## INSTRUCTIONS TO FOLLOW
Copy exactly the lines from the start of the data below through the one that carries "R = math.radians", and only those.

## DATASET SECTION
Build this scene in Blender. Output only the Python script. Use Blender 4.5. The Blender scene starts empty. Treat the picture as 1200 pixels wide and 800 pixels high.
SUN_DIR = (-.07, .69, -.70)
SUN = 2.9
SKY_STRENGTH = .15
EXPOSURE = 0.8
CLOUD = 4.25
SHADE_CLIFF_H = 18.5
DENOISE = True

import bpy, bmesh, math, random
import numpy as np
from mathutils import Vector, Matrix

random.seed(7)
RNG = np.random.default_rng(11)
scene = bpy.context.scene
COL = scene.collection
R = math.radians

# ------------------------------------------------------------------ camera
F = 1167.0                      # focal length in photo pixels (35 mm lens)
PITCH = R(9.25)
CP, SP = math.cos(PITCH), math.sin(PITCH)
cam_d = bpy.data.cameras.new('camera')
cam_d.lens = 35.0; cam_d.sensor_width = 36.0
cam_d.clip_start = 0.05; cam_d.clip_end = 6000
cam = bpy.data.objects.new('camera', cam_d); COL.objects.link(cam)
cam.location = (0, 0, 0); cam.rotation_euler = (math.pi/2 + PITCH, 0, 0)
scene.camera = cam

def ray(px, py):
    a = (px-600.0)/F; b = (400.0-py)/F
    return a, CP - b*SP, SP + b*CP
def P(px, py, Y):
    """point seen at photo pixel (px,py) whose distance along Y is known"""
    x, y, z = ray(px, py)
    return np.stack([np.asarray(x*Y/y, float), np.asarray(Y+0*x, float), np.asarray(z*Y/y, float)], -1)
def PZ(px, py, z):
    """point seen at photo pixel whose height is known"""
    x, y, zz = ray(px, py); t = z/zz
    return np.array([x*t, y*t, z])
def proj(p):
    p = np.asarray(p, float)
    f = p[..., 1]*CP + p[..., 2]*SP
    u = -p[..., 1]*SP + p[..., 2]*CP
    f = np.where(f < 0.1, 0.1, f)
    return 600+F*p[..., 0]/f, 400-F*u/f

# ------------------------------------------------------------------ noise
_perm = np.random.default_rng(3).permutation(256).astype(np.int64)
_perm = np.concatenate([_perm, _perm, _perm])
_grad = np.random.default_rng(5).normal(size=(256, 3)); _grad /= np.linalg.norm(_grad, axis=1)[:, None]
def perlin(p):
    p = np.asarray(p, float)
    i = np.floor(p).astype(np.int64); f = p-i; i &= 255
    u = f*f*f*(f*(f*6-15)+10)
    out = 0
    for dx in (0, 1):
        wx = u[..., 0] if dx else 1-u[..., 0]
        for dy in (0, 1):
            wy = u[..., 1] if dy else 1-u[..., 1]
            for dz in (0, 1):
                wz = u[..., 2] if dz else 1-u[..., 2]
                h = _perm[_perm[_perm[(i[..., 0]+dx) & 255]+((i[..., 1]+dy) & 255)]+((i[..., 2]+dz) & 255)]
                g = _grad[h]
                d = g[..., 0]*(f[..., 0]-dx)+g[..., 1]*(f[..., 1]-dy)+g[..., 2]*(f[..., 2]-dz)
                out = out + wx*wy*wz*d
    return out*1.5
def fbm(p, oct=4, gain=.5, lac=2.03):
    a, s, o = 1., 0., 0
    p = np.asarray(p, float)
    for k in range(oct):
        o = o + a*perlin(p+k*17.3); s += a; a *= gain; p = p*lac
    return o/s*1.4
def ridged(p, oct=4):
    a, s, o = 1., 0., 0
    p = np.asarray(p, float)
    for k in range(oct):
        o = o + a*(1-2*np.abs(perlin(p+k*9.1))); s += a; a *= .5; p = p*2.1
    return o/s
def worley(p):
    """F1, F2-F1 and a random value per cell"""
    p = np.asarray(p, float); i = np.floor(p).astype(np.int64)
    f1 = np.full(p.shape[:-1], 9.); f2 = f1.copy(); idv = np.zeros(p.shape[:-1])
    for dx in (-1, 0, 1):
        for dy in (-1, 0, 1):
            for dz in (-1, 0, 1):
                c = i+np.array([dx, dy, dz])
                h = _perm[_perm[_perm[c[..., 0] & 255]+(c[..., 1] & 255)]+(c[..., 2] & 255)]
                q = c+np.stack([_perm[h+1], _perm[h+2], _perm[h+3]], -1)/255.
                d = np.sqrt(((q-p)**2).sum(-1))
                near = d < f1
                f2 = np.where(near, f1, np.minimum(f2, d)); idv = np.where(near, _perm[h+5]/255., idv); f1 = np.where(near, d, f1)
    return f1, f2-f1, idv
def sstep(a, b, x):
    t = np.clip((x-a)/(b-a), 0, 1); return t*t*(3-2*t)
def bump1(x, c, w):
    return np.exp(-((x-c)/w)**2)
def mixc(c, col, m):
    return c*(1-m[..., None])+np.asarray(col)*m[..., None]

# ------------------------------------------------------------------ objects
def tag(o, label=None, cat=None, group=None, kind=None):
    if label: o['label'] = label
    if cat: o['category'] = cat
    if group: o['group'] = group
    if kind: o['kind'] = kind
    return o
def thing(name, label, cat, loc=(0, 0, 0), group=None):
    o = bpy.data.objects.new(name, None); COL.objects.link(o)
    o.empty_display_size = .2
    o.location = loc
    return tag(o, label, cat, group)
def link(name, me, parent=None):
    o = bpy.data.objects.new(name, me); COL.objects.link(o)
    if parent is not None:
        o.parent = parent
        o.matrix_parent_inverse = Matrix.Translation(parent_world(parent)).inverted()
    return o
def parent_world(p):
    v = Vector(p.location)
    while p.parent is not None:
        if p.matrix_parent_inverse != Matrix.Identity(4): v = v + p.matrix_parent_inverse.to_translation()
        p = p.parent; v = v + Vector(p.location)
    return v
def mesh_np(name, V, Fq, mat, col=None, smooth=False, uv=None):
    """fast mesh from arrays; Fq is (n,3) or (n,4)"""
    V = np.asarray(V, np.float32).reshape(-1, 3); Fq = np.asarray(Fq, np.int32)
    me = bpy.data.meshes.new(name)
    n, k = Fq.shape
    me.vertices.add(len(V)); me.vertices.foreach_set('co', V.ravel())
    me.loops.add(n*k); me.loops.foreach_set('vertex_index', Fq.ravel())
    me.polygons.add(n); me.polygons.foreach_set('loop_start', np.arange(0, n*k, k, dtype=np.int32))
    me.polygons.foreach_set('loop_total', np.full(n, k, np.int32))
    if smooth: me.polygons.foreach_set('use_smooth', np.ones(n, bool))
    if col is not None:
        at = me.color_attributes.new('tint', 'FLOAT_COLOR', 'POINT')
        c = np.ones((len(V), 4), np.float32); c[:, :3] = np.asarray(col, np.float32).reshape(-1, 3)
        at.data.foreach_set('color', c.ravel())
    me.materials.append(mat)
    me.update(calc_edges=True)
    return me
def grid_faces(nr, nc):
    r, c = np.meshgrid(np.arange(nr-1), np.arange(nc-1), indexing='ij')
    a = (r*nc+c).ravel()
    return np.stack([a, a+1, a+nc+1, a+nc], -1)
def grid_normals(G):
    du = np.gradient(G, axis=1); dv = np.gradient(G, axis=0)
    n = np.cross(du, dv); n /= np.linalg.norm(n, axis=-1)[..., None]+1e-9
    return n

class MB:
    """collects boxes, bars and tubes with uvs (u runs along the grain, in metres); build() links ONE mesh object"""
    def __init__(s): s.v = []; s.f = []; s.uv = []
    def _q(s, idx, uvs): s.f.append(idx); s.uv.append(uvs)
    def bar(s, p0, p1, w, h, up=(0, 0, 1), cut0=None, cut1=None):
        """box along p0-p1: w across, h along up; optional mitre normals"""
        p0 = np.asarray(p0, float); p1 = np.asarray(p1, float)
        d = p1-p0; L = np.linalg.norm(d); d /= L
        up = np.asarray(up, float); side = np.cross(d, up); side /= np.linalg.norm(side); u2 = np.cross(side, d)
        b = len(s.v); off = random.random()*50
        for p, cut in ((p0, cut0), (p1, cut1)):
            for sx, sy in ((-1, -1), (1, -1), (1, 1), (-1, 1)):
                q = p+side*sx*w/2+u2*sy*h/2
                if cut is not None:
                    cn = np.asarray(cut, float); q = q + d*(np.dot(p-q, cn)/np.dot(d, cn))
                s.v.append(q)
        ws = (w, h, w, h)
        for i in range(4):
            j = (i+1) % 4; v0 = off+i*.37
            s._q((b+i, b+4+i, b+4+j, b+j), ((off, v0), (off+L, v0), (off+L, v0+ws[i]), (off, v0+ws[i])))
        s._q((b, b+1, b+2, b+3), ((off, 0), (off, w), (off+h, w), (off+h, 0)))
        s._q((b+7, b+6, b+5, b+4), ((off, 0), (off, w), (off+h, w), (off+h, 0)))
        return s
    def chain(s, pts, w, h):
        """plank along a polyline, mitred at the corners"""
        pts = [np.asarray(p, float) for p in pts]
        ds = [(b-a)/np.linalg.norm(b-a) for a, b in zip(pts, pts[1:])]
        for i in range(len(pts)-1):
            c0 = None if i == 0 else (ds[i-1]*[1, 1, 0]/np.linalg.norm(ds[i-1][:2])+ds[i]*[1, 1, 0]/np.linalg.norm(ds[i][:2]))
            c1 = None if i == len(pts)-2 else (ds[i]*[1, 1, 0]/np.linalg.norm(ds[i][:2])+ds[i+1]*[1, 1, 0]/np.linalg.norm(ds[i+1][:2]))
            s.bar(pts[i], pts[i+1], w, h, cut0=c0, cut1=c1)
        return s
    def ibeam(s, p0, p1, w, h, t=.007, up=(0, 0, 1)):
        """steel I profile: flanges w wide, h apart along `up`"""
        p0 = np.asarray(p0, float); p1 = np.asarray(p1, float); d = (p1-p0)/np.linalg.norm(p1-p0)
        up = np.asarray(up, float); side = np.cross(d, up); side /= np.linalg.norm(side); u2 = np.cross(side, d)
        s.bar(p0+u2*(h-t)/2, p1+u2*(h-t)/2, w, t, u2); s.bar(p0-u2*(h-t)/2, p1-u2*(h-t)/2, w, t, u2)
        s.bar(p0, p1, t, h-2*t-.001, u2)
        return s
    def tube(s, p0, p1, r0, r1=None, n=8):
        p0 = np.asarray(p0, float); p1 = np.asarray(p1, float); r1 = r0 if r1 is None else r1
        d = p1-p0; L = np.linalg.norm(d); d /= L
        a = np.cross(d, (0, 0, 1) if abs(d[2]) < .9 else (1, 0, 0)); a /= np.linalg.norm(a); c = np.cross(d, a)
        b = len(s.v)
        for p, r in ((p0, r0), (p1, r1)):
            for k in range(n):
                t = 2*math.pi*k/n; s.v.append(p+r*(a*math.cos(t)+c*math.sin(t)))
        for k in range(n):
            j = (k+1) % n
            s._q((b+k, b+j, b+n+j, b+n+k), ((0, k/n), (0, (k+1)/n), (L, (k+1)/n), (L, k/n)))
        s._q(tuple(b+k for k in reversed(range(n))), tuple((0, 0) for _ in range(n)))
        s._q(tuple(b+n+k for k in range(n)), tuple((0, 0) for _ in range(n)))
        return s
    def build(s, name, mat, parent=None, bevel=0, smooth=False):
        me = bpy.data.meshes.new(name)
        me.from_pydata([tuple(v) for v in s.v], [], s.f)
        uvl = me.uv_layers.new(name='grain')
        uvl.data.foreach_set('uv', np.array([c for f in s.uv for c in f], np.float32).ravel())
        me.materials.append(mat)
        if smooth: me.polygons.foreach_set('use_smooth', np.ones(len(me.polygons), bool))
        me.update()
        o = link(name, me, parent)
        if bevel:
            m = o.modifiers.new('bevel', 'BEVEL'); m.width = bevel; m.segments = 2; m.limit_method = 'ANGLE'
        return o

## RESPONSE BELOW
Build this scene in Blender. Output only the Python script. Use Blender 4.5. The Blender scene starts empty. Treat the picture as 1200 pixels wide and 800 pixels high.
SUN_DIR = (-.07, .69, -.70)
SUN = 2.9
SKY_STRENGTH = .15
EXPOSURE = 0.8
CLOUD = 4.25
SHADE_CLIFF_H = 18.5
DENOISE = True

import bpy, bmesh, math, random
import numpy as np
from mathutils import Vector, Matrix

random.seed(7)
RNG = np.random.default_rng(11)
scene = bpy.context.scene
COL = scene.collection
R = math.radians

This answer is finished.